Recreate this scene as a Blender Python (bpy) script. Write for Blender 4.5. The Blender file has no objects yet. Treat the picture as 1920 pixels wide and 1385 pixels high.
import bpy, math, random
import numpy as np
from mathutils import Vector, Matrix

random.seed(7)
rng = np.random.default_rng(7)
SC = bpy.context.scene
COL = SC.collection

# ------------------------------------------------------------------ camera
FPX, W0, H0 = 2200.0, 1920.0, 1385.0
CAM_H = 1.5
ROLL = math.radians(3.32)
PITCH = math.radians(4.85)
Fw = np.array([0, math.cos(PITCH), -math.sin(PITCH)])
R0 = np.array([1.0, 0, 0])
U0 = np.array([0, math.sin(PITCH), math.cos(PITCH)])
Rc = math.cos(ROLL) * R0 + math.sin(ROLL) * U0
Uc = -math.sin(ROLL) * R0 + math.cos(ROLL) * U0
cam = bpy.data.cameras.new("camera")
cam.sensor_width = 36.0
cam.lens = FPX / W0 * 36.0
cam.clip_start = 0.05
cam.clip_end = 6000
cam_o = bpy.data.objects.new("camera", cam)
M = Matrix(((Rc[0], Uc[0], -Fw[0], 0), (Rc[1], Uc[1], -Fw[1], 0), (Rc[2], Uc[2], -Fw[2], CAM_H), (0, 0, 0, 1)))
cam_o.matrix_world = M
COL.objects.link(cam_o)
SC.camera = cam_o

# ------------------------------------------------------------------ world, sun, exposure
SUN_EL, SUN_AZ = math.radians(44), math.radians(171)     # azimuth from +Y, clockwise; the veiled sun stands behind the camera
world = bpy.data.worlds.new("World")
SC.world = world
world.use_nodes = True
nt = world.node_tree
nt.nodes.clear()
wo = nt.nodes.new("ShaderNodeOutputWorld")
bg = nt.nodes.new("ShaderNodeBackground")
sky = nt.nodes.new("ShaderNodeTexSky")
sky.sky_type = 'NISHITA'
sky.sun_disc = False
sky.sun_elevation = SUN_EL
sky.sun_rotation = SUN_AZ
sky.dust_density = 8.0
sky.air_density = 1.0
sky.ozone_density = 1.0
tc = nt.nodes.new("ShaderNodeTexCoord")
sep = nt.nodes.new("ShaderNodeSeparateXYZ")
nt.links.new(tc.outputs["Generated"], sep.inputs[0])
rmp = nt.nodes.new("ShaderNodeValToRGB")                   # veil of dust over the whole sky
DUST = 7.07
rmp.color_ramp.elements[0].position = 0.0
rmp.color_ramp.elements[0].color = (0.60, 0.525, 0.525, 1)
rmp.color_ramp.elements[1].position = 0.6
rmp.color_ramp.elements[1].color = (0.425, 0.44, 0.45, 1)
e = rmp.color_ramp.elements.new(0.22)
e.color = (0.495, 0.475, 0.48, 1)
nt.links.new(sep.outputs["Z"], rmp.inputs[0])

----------

WRITTEN TASK:
Copy all of the data exactly.

REPLY:
Recreate this scene as a Blender Python (bpy) script. Write for Blender 4.5. The Blender file has no objects yet. Treat the picture as 1920 pixels wide and 1385 pixels high.
import bpy, math, random
import numpy as np
from mathutils import Vector, Matrix

random.seed(7)
rng = np.random.default_rng(7)
SC = bpy.context.scene
COL = SC.collection

# ------------------------------------------------------------------ camera
FPX, W0, H0 = 2200.0, 1920.0, 1385.0
CAM_H = 1.5
ROLL = math.radians(3.32)
PITCH = math.radians(4.85)
Fw = np.array([0, math.cos(PITCH), -math.sin(PITCH)])
R0 = np.array([1.0, 0, 0])
U0 = np.array([0, math.sin(PITCH), math.cos(PITCH)])
Rc = math.cos(ROLL) * R0 + math.sin(ROLL) * U0
Uc = -math.sin(ROLL) * R0 + math.cos(ROLL) * U0
cam = bpy.data.cameras.new("camera")
cam.sensor_width = 36.0
cam.lens = FPX / W0 * 36.0
cam.clip_start = 0.05
cam.clip_end = 6000
cam_o = bpy.data.objects.new("camera", cam)
M = Matrix(((Rc[0], Uc[0], -Fw[0], 0), (Rc[1], Uc[1], -Fw[1], 0), (Rc[2], Uc[2], -Fw[2], CAM_H), (0, 0, 0, 1)))
cam_o.matrix_world = M
COL.objects.link(cam_o)
SC.camera = cam_o

# ------------------------------------------------------------------ world, sun, exposure
SUN_EL, SUN_AZ = math.radians(44), math.radians(171)     # azimuth from +Y, clockwise; the veiled sun stands behind the camera
world = bpy.data.worlds.new("World")
SC.world = world
world.use_nodes = True
nt = world.node_tree
nt.nodes.clear()
wo = nt.nodes.new("ShaderNodeOutputWorld")
bg = nt.nodes.new("ShaderNodeBackground")
sky = nt.nodes.new("ShaderNodeTexSky")
sky.sky_type = 'NISHITA'
sky.sun_disc = False
sky.sun_elevation = SUN_EL
sky.sun_rotation = SUN_AZ
sky.dust_density = 8.0
sky.air_density = 1.0
sky.ozone_density = 1.0
tc = nt.nodes.new("ShaderNodeTexCoord")
sep = nt.nodes.new("ShaderNodeSeparateXYZ")
nt.links.new(tc.outputs["Generated"], sep.inputs[0])
rmp = nt.nodes.new("ShaderNodeValToRGB")                   # veil of dust over the whole sky
DUST = 7.07
rmp.color_ramp.elements[0].position = 0.0
rmp.color_ramp.elements[0].color = (0.60, 0.525, 0.525, 1)
rmp.color_ramp.elements[1].position = 0.6
rmp.color_ramp.elements[1].color = (0.425, 0.44, 0.45, 1)
e = rmp.color_ramp.elements.new(0.22)
e.color = (0.495, 0.475, 0.48, 1)
nt.links.new(sep.outputs["Z"], rmp.inputs[0])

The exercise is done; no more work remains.